● REQUIRED WORK
Repeat only the lines running from the beginning of the material through the line that contains "RNG = np.random.default_rng(11)".

● DATA LINES
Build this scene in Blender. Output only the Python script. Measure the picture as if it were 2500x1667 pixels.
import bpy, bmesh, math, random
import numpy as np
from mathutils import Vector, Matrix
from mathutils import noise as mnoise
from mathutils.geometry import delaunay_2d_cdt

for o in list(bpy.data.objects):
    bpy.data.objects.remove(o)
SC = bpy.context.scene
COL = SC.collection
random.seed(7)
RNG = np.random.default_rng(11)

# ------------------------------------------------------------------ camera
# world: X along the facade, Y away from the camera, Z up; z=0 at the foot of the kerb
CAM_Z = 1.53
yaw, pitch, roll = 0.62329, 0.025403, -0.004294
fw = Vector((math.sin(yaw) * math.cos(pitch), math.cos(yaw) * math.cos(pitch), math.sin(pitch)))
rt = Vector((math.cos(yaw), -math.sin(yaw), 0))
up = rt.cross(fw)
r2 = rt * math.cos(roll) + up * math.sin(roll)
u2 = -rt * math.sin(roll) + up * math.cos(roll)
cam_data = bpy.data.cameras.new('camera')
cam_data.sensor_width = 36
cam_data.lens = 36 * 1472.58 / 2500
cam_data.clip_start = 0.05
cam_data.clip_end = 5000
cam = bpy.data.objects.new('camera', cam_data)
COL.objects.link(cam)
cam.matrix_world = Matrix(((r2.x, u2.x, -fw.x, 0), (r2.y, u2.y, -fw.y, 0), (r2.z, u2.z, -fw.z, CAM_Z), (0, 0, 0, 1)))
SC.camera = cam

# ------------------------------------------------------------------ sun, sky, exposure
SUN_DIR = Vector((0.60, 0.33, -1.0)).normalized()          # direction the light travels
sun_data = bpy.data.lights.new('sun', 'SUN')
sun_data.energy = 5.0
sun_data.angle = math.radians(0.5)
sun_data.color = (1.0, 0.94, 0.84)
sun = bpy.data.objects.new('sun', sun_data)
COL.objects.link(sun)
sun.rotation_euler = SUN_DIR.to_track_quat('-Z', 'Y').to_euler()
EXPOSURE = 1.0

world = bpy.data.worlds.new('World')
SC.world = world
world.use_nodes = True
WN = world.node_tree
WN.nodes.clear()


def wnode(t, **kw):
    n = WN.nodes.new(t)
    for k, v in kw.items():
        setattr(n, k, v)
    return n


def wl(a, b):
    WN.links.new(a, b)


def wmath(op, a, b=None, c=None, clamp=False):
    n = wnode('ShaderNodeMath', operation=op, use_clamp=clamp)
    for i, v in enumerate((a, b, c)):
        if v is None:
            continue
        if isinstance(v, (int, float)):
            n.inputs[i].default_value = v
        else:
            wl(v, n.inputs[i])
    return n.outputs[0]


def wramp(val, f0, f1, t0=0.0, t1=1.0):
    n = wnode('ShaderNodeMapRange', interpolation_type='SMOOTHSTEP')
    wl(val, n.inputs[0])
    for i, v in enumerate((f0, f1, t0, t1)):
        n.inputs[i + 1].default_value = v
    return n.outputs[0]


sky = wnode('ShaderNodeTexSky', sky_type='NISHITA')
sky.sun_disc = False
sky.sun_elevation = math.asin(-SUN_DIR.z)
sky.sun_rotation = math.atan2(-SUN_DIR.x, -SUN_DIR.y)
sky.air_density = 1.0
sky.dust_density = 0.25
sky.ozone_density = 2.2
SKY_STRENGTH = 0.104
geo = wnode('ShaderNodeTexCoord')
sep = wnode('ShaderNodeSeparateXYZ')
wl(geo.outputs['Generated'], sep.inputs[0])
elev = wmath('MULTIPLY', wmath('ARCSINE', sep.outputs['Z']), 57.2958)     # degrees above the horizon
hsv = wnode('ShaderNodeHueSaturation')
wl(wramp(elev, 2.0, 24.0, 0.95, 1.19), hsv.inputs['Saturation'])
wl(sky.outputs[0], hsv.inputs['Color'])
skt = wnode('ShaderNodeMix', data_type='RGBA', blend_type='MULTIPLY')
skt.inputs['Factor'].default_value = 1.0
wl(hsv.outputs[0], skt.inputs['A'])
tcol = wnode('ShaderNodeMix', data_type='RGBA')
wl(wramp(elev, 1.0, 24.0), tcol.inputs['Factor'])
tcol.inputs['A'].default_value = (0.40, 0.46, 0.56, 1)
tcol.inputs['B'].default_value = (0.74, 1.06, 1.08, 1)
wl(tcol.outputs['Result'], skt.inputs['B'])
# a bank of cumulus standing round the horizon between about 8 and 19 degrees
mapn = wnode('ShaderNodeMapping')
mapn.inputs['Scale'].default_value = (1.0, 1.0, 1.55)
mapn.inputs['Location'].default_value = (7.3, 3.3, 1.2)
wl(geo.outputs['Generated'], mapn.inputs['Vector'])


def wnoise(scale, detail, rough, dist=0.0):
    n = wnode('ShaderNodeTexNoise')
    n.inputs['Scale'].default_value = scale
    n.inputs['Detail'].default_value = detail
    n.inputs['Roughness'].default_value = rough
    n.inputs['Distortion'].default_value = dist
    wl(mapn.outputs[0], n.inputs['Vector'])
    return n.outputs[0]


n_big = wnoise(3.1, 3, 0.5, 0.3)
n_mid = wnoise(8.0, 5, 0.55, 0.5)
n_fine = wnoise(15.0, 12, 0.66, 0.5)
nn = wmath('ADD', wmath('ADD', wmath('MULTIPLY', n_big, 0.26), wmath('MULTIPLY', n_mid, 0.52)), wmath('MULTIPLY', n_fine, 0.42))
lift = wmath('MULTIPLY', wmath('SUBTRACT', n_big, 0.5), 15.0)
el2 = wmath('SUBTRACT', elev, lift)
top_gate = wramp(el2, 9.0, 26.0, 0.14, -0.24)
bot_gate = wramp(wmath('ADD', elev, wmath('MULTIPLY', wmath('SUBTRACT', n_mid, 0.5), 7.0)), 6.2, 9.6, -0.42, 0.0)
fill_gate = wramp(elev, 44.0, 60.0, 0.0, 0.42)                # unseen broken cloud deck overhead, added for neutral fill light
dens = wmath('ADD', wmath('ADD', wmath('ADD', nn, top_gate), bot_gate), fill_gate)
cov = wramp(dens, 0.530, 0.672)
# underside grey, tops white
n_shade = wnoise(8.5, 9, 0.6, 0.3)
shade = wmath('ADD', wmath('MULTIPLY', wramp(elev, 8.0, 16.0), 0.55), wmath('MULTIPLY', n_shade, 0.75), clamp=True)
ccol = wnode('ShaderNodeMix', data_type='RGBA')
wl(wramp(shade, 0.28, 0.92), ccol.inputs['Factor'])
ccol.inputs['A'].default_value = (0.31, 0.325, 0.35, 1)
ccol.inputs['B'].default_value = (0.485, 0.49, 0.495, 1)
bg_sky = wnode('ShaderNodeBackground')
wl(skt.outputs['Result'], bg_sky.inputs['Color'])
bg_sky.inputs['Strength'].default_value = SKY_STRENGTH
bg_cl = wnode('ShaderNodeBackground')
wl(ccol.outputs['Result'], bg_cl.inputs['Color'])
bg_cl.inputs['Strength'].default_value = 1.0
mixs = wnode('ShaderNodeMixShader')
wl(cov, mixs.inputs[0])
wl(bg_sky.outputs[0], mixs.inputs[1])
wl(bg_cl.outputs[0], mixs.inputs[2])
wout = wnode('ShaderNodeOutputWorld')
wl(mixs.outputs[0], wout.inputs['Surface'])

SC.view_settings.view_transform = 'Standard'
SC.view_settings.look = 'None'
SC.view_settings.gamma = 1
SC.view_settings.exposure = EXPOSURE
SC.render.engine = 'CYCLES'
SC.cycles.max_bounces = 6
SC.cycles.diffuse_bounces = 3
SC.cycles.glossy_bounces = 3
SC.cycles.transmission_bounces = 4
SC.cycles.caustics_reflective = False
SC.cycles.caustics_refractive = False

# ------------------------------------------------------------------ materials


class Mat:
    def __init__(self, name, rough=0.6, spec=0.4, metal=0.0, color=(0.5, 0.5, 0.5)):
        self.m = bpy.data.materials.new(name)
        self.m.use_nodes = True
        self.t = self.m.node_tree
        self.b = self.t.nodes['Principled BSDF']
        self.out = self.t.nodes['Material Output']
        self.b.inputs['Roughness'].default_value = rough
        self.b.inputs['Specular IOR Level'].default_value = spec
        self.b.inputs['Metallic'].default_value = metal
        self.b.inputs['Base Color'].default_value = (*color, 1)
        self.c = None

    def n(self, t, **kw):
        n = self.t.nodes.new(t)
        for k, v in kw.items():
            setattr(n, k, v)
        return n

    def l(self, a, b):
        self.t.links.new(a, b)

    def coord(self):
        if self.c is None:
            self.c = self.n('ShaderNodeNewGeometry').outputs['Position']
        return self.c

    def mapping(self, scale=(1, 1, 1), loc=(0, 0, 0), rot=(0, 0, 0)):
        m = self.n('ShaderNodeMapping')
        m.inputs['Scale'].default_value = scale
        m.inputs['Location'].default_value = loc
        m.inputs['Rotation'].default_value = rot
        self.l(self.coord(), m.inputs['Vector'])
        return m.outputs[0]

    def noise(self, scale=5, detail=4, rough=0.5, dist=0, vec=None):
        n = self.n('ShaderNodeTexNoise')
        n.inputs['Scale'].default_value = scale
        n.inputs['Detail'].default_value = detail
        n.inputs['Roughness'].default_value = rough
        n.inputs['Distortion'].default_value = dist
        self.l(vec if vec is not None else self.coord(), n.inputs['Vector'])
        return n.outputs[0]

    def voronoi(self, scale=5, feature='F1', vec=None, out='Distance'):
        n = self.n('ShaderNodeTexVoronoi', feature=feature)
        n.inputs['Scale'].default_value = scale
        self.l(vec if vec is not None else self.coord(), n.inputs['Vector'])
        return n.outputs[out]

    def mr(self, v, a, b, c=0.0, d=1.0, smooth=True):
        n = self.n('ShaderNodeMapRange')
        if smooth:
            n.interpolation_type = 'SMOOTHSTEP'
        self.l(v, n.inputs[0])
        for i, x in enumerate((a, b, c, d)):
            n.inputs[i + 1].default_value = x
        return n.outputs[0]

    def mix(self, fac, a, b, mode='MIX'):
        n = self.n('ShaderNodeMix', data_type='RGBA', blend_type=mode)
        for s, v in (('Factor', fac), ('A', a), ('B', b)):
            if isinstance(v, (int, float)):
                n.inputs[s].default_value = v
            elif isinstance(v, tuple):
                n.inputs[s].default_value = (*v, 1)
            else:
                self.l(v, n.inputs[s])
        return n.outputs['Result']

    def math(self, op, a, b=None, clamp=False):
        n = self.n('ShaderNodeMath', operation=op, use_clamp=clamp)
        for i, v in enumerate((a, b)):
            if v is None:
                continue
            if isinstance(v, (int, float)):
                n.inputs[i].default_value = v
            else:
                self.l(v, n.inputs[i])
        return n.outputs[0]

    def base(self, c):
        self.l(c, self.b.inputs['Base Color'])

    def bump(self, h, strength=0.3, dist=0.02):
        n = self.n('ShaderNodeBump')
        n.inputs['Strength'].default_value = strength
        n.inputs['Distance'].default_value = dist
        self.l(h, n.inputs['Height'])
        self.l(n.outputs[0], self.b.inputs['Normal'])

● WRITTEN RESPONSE
Build this scene in Blender. Output only the Python script. Measure the picture as if it were 2500x1667 pixels.
import bpy, bmesh, math, random
import numpy as np
from mathutils import Vector, Matrix
from mathutils import noise as mnoise
from mathutils.geometry import delaunay_2d_cdt

for o in list(bpy.data.objects):
    bpy.data.objects.remove(o)
SC = bpy.context.scene
COL = SC.collection
random.seed(7)
RNG = np.random.default_rng(11)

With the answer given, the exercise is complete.